→ **TASK REQUIREMENTS**
Every line holding the string "objects" should be gathered.

-- START OF RECORDED DATA --

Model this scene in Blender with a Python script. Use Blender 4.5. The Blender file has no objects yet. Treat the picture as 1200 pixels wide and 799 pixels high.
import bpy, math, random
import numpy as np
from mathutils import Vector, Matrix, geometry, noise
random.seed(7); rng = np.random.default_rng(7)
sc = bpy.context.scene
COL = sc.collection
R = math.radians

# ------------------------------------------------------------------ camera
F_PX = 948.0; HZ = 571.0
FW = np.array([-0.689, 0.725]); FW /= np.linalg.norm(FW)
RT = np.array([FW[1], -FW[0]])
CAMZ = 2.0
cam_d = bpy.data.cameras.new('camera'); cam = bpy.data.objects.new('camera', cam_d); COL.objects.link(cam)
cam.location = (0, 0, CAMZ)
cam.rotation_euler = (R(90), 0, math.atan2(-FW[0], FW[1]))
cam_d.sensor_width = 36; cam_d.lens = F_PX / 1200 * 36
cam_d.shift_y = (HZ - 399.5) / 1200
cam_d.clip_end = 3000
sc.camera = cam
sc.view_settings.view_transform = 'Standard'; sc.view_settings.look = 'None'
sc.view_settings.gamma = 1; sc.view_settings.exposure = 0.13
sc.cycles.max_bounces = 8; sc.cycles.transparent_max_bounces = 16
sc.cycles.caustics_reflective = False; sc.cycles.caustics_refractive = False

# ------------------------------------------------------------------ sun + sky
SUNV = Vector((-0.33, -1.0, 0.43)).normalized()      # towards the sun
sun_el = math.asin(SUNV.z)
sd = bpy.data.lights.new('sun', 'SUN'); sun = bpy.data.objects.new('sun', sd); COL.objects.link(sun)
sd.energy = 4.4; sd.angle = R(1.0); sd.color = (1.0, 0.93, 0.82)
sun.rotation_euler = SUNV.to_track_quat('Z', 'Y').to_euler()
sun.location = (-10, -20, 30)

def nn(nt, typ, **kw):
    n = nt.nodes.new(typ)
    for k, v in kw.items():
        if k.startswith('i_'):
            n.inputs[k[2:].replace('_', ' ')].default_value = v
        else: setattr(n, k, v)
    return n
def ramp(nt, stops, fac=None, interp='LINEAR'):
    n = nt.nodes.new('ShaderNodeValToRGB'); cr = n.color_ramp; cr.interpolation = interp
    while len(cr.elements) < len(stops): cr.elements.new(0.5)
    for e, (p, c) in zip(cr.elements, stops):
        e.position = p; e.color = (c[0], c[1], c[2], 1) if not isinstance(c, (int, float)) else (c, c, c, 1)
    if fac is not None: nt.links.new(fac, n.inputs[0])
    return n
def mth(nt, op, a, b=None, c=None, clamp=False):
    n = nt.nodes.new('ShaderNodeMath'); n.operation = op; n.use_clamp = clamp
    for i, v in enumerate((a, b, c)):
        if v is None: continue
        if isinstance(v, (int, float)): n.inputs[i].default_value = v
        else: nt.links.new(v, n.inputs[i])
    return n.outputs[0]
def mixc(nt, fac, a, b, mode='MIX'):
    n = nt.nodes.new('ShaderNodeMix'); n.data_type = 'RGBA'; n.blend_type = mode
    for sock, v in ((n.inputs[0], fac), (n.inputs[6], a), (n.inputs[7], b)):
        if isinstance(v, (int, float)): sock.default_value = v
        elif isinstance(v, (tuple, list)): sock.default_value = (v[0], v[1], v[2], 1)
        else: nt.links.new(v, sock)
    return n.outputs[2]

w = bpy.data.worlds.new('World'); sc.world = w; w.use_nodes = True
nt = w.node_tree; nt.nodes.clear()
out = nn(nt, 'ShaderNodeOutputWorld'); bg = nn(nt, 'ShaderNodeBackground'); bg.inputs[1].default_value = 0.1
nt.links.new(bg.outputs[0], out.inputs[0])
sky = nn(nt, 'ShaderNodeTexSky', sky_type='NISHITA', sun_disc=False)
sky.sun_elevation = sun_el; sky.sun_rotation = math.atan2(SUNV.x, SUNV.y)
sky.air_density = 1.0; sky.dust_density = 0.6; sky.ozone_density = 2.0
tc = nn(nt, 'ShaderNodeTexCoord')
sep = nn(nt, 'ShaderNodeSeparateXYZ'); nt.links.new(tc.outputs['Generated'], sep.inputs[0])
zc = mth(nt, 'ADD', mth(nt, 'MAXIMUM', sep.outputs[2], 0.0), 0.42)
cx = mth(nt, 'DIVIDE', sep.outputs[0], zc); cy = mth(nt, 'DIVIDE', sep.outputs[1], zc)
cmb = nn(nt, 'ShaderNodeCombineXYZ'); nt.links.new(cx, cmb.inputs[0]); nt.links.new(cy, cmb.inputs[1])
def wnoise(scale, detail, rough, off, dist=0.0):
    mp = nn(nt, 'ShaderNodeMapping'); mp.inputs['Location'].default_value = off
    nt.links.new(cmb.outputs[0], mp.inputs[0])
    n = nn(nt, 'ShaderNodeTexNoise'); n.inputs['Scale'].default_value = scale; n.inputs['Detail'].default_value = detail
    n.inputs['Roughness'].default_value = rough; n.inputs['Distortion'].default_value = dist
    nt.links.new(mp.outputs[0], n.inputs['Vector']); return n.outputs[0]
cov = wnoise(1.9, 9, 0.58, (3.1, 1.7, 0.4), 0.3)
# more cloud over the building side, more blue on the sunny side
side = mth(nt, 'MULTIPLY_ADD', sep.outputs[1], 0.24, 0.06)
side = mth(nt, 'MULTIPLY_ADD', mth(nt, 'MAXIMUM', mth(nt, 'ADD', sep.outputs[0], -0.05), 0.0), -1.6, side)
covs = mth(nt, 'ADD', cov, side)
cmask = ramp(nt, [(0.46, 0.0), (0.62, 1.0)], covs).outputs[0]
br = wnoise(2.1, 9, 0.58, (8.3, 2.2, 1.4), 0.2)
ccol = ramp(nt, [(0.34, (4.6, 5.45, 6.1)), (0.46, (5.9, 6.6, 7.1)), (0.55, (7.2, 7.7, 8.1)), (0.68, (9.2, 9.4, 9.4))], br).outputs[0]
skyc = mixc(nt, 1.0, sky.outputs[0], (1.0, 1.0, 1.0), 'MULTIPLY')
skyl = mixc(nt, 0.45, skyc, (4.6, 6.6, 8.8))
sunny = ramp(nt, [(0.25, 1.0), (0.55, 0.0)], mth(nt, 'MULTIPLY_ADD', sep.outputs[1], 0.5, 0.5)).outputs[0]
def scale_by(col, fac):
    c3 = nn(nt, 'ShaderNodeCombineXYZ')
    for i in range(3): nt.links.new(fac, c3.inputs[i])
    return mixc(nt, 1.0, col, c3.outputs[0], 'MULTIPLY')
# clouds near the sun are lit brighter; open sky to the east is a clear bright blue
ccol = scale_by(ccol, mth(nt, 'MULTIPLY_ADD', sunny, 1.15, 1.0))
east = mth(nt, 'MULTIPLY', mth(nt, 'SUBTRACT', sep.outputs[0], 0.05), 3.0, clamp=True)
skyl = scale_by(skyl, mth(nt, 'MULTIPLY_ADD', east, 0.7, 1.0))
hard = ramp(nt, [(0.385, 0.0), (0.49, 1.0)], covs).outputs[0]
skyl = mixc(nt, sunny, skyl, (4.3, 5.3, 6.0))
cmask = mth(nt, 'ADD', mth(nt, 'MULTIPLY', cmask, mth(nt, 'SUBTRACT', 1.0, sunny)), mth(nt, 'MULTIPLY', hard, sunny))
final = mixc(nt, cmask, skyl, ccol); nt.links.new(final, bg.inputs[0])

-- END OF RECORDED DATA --

→ **RESPONSE BELOW**
Model this scene in Blender with a Python script. Use Blender 4.5. The Blender file has no objects yet. Treat the picture as 1200 pixels wide and 799 pixels high.
cam_d = bpy.data.cameras.new('camera'); cam = bpy.data.objects.new('camera', cam_d); COL.objects.link(cam)
sd = bpy.data.lights.new('sun', 'SUN'); sun = bpy.data.objects.new('sun', sd); COL.objects.link(sun)